Most Americans want the U.S. to stop letting in Syrian refugees amid fears of terrorist infiltrations after the Paris attacks.

The findings are part of a Bloomberg Politics National Poll released Wednesday that also shows the nation divided on whether to send U.S. troops to Iraq and Syria to fight the Islamic State, an idea President Obama opposes, and whether the U.S. government is doing enough to protect the homeland from a comparable attack.

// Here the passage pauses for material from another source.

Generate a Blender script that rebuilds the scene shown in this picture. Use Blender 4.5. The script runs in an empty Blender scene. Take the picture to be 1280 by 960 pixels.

Fifty-three percent of U.S. adults in the survey, conducted in the days immediately after the attacks, say the nation should not continue a program to resettle up to 10,000 Syrian refugees. Just 28 percent would keep the program with the screening process as it now exists, while 9 percent said they would favor a limited program to accept only Syrian Christians while excluding Muslims.

Terror in general and specifically the Islamic State, which claimed responsibility for last week’s attacks, are cited by a combined 35 percent of Americans as the top issue in the survey conducted Nov. 15-17.

There is no consensus about whether to send U.S. troops to Iraq and Syria, with 44 percent for the idea and 45 percent against it; or whether the U.S. has done enough to protect the homeland from a Paris-style attack.

The national poll of 1,002 adults was conducted Nov. 15-17, for Bloomberg Politics by Selzer & Co. of Des Moines, Iowa.